**What is asked:** From the first line of the data below through the line holding "S.camera = cam", output each line exactly and leave the pictures out.

**Supplied material:**
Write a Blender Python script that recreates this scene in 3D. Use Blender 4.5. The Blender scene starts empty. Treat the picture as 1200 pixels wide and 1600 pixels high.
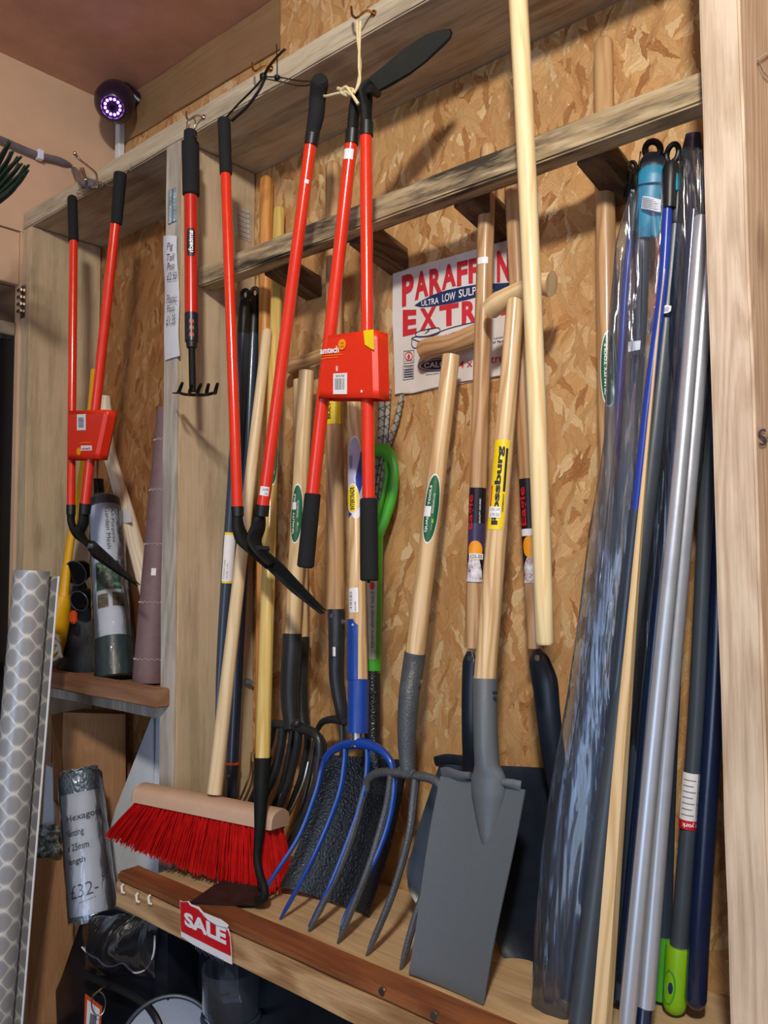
import bpy, bmesh, math, random
from mathutils import Vector as V, Matrix
from mathutils import noise as mnoise

random.seed(7)
S = bpy.context.scene
COL = S.collection

# ------------------------------------------------------------------ camera
FPX = 1287.0
YAW, PITCH, ROLL = .7112, .0629, -.0055
CAM = V((0, 0, 1.5))
_f = V((-math.sin(YAW) * math.cos(PITCH), math.cos(YAW) * math.cos(PITCH), math.sin(PITCH)))
_r0 = V((math.cos(YAW), math.sin(YAW), 0))
_u0 = _r0.cross(_f)
CR = _r0 * math.cos(ROLL) + _u0 * math.sin(ROLL)
CU = -_r0 * math.sin(ROLL) + _u0 * math.cos(ROLL)
CF = _f
cd = bpy.data.cameras.new('camera')
cam = bpy.data.objects.new('camera', cd)
COL.objects.link(cam)
cam.matrix_world = Matrix(((CR.x, CU.x, -CF.x, CAM.x), (CR.y, CU.y, -CF.y, CAM.y), (CR.z, CU.z, -CF.z, CAM.z), (0, 0, 0, 1)))
cd.sensor_fit = 'VERTICAL'
cd.sensor_height = 36
cd.lens = 36 * FPX / 1600
cd.clip_start = .02
S.camera = cam

# ------------------------------------------------------------------ light
S.view_settings.view_transform = 'Standard'
S.view_settings.look = 'None'
S.view_settings.exposure = 0.0
S.view_settings.gamma = 1
S.view_settings.use_curve_mapping = False
w = bpy.data.worlds.new('world')
S.world = w
w.use_nodes = True
w.node_tree.nodes['Background'].inputs[0].default_value = (.86, .88, 1.0, 1)
w.node_tree.nodes['Background'].inputs[1].default_value = .36


def area(name, loc, target, size, size_y, power, col, shape='RECTANGLE'):
    d = bpy.data.lights.new(name, 'AREA')
    d.shape = shape
    d.size = size
    d.size_y = size_y
    d.energy = power
    d.color = col
    o = bpy.data.objects.new(name, d)
    COL.objects.link(o)
    o.location = loc
    o.rotation_euler = (V(target) - V(loc)).to_track_quat('-Z', 'Y').to_euler()
    return o


area('lamp_light', (.30, -.50, 2.62), (-.75, 1.1, 1.55), .16, .16, 34, (1, .94, .85), 'DISK')
area('doorway_daylight', (-.2, -2.2, 1.15), (-.9, 1.1, 1.0), 1.3, 1.5, 20, (.52, .70, 1.0))


# ------------------------------------------------------------------ pixel -> point helpers
def ray(x, y):
    return CR * (x - 600) + CU * (800 - y) + CF * FPX


def at(x, y, Y):
    d = ray(x, y)
    return CAM + d * (Y / d.y)


def atX(x, y, X):
    d = ray(x, y)
    return CAM + d * (X / d.x)


def atZ(x, y, Z):
    d = ray(x, y)
    return CAM + d * ((Z - CAM.z) / d.z)


def rad(p, wpx):
    return wpx * .5 * (p - CAM).dot(CF) / FPX


def px(path):
    return [at(*q) for q in path]


# ------------------------------------------------------------------ materials
def lin(c):
    r = []
    for v in c:
        v = v / 255
        r.append(v / 12.92 if v <= .04045 else ((v + .055) / 1.055) ** 2.4)
    return (*r, 1)


class NT:
    def __init__(s, name):
        s.m = bpy.data.materials.new(name)
        s.m.use_nodes = True
        s.t = s.m.node_tree
        s.b = s.t.nodes['Principled BSDF']

    def n(s, typ, ins=None, **kw):
        n = s.t.nodes.new(typ)
        for k, v in kw.items():
            setattr(n, k, v)
        for k, v in (ins or {}).items():
            s.set(n.inputs[k], v)
        return n

    def set(s, sock, v):
        if isinstance(v, bpy.types.NodeSocket):
            s.t.links.new(v, sock)
        else:
            sock.default_value = v

    def ramp(s, fac, stops, interp='LINEAR'):
        r = s.n('ShaderNodeValToRGB')
        r.color_ramp.interpolation = interp
        els = r.color_ramp.elements
        while len(els) < len(stops):
            els.new(.5)
        for e, (p, c) in zip(els, stops):
            e.position = p
            e.color = c
        s.set(r.inputs[0], fac)
        return r.outputs[0]

    def mix(s, fac, a, b, mode='MIX'):
        n = s.n('ShaderNodeMix', data_type='RGBA', blend_type=mode)
        s.set(n.inputs[0], fac)
        s.set(n.inputs[6], a)
        s.set(n.inputs[7], b)
        return n.outputs[2]

    def math(s, op, a, b=0.0):
        n = s.n('ShaderNodeMath', operation=op)
        s.set(n.inputs[0], a)
        s.set(n.inputs[1], b)
        return n.outputs[0]

    def mapping(s, coord='Object', scale=(1, 1, 1), rot=(0, 0, 0), loc=(0, 0, 0), src=None):
        if src is None:
            if coord == 'UV':
                src = s.n('ShaderNodeUVMap').outputs[0]
            else:
                src = s.n('ShaderNodeTexCoord').outputs[coord]
        n = s.n('ShaderNodeMapping', {0: src, 1: loc, 2: rot, 3: scale})
        return n.outputs[0]

    def noise(s, vec, scale, detail=4, rough=.5, dist=0.0):
        n = s.n('ShaderNodeTexNoise', {'Vector': vec, 'Scale': scale, 'Detail': detail, 'Roughness': rough, 'Distortion': dist})
        return n.outputs[0]

    def bump(s, h, strength=.3, dist=.002):
        n = s.n('ShaderNodeBump', {'Height': h, 'Strength': strength, 'Distance': dist})
        s.t.links.new(n.outputs[0], s.b.inputs['Normal'])

    def out(s, col=None, rough=None, metal=None, spec=None, coat=None):
        if col is not None:
            s.set(s.b.inputs['Base Color'], col)
        if rough is not None:
            s.set(s.b.inputs['Roughness'], rough)
        if metal is not None:
            s.set(s.b.inputs['Metallic'], metal)
        if spec is not None:
            s.set(s.b.inputs['Specular IOR Level'], spec)
        if coat is not None:
            s.set(s.b.inputs['Coat Weight'], coat)
            s.b.inputs['Coat Roughness'].default_value = .12
        return s.m


def plain(name, c, rough=.5, metal=0.0, var=.12, nscale=40, bump=.08, spec=.5, coat=0.0):
    """A painted, plastic or metal surface: slight colour and gloss variation, faint relief."""
    t = NT(name)
    v = t.mapping('Object')
    n = t.noise(v, nscale, 4, .6)
    c = lin(c)
    lo = tuple(x * (1 - var) for x in c[:3]) + (1,)
    hi = tuple(min(1, x * (1 + var)) for x in c[:3]) + (1,)
    col = t.ramp(n, [(.3, lo), (.7, hi)])
    if bump:
        t.bump(n, bump, .002)
    rr = t.math('ADD', t.math('MULTIPLY', n, .14), max(0, rough - .07))
    return t.out(col, rr, metal, spec, coat)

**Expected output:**
Write a Blender Python script that recreates this scene in 3D. Use Blender 4.5. The Blender scene starts empty. Treat the picture as 1200 pixels wide and 1600 pixels high.
import bpy, bmesh, math, random
from mathutils import Vector as V, Matrix
from mathutils import noise as mnoise

random.seed(7)
S = bpy.context.scene
COL = S.collection

# ------------------------------------------------------------------ camera
FPX = 1287.0
YAW, PITCH, ROLL = .7112, .0629, -.0055
CAM = V((0, 0, 1.5))
_f = V((-math.sin(YAW) * math.cos(PITCH), math.cos(YAW) * math.cos(PITCH), math.sin(PITCH)))
_r0 = V((math.cos(YAW), math.sin(YAW), 0))
_u0 = _r0.cross(_f)
CR = _r0 * math.cos(ROLL) + _u0 * math.sin(ROLL)
CU = -_r0 * math.sin(ROLL) + _u0 * math.cos(ROLL)
CF = _f
cd = bpy.data.cameras.new('camera')
cam = bpy.data.objects.new('camera', cd)
COL.objects.link(cam)
cam.matrix_world = Matrix(((CR.x, CU.x, -CF.x, CAM.x), (CR.y, CU.y, -CF.y, CAM.y), (CR.z, CU.z, -CF.z, CAM.z), (0, 0, 0, 1)))
cd.sensor_fit = 'VERTICAL'
cd.sensor_height = 36
cd.lens = 36 * FPX / 1600
cd.clip_start = .02
S.camera = cam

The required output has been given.